La revolución iniciada en Cádiz suscitó la contrarrevolución fernandina. El 4 de mayo de 1814 el recién restaurado rey Fernando VII decretó la disolución de las Cortes, la derogación de la Constitución y la detención de los diputados liberales. Comenzaba el regreso del absolutismo. El día 10 el general Eguía tomó Madrid militarmente proclamando a Fernando como rey absoluto. Previamente, se había gestado todo un clima de bienvenida popular.
Fernando VII se opone a los decretos y a la constitución de las Cortes de Cádiz porque significan el paso de un Estado absolutista a uno constitucional. Es obvio, pero también hay que subrayarlo con énfasis, porque tras los decretos de igualdad de derechos y de representación, tras una constitución para «ambos hemisferios», y tras decretar la constitución de un Estado nacional en el cual los territorios americanos se integraban como provincias, la Corona perdía no sólo su privilegio absoluto sobre el resto de individuos, sino las rentas de todo el continente americano que pasaban directamente a poder del aparato administrativa estatal y no del monarca, al establecer el nuevo Estado nacional una sustancial diferencia entre la "hacienda de la nación" y la hacienda real. No podría consentirlo Fernando VII.
Por otra parte, la representación política y la igualdad de derechos de los americanos se tradujo en una reivindicación de soberanía que colisionaba con la nacional, al estar ésta concebida por los liberales peninsulares como única, central y soberana. El conflicto se estableció no solo entre un rey absoluto y la soberanía nacional y sus instituciones y representantes sino también entre una concepción centralista del Estado y una descentralizada. Nada nuevo en el universo de las revoluciones burguesas, podría concluirse, pero la cuestión es que no era, estrictamente, sólo una revolución española, si se precisan no sólo la nacionalidad sino también los territorios del Estado en cuestión.

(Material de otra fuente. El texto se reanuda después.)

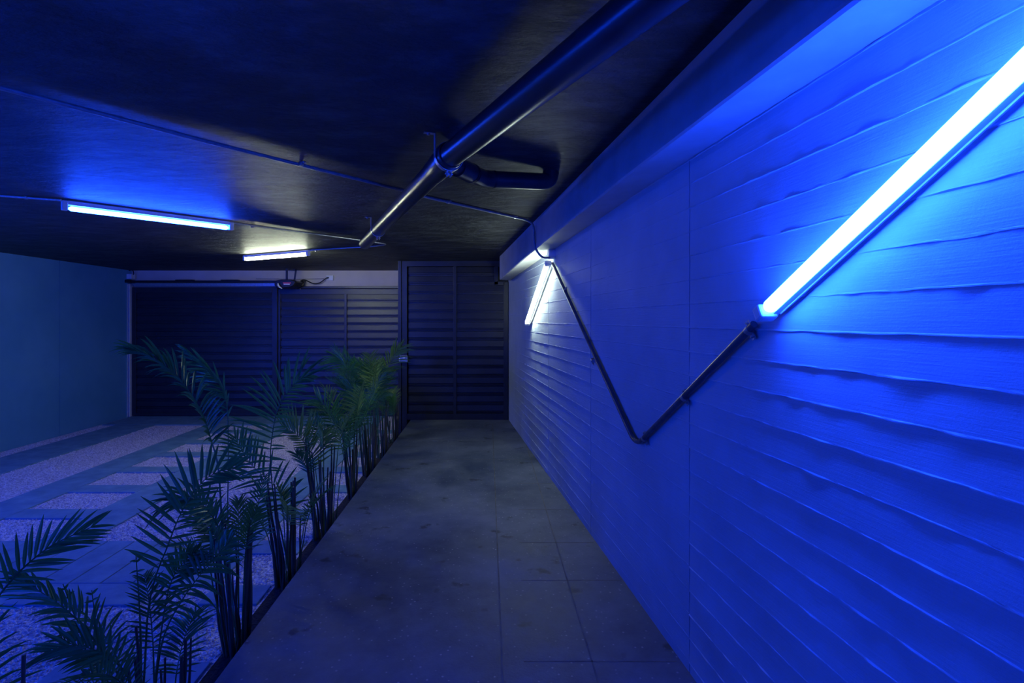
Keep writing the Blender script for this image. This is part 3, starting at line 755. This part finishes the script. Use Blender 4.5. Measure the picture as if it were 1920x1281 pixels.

Hasta la década de 1820, la mayor parte del criollismo era autonomista, no independentista. Podía asumir una condición nacional española, pero a cambio de un autonomismo en América para todas las cuestiones de política interna, lo que implicaba la descentralización política y las libertades económicas. Para lograr sus pretensiones, los americanos planteaban una división de la soberanía a tres niveles: la nacional, representada en las Cortes; la provincial, depositada en las diputaciones; y la municipal, que residía en los ayuntamientos. Esta triple división de la soberanía, combatida por los liberales peninsulares, se legitimaba en los procesos electorales. Con estas propuestas, el autonomismo americano estaba planteando un Estado nacional no sólo con caracteres hispanos, sino también desde concepciones federales.
Los americanos depositaron toda la organización del Estado en la capacidad representativa y administrativa de las diputaciones provinciales como instituciones capaces de canalizar, administrar y recaudar las pretensiones y necesidades del criollismo de cada provincia. Esto provocó una doble reacción: por una parte el rey se opuso al federalismo, dado que los Estados que eran federales o confederales tenían la república como forma de Estado: los Estados Unidos de Norteamérica y Suiza. Pero además, federalismo era sinónimo, en aquellos momentos, de democracia, asociada a elementos de disolución del Estado absolutista, y por ende tachados de "anárquicos". En segundo lugar, la propuesta federal de los americanos provocó una reacción cada vez más centralista entre los liberales peninsulares, que insistían en que la soberanía nacional no podía delegarse en modo alguno en diputaciones provinciales y la maquinaria administrativa debería ser manejada sólo desde la Península.
Tras la década absolutista, frustrada la opción autonomista gaditana, el nacionalismo ultramarino optó por la insurrección armada, lo que condicionó la situación final revolucionaria española hasta el triunfo de las independencias continentales americanas en 1825.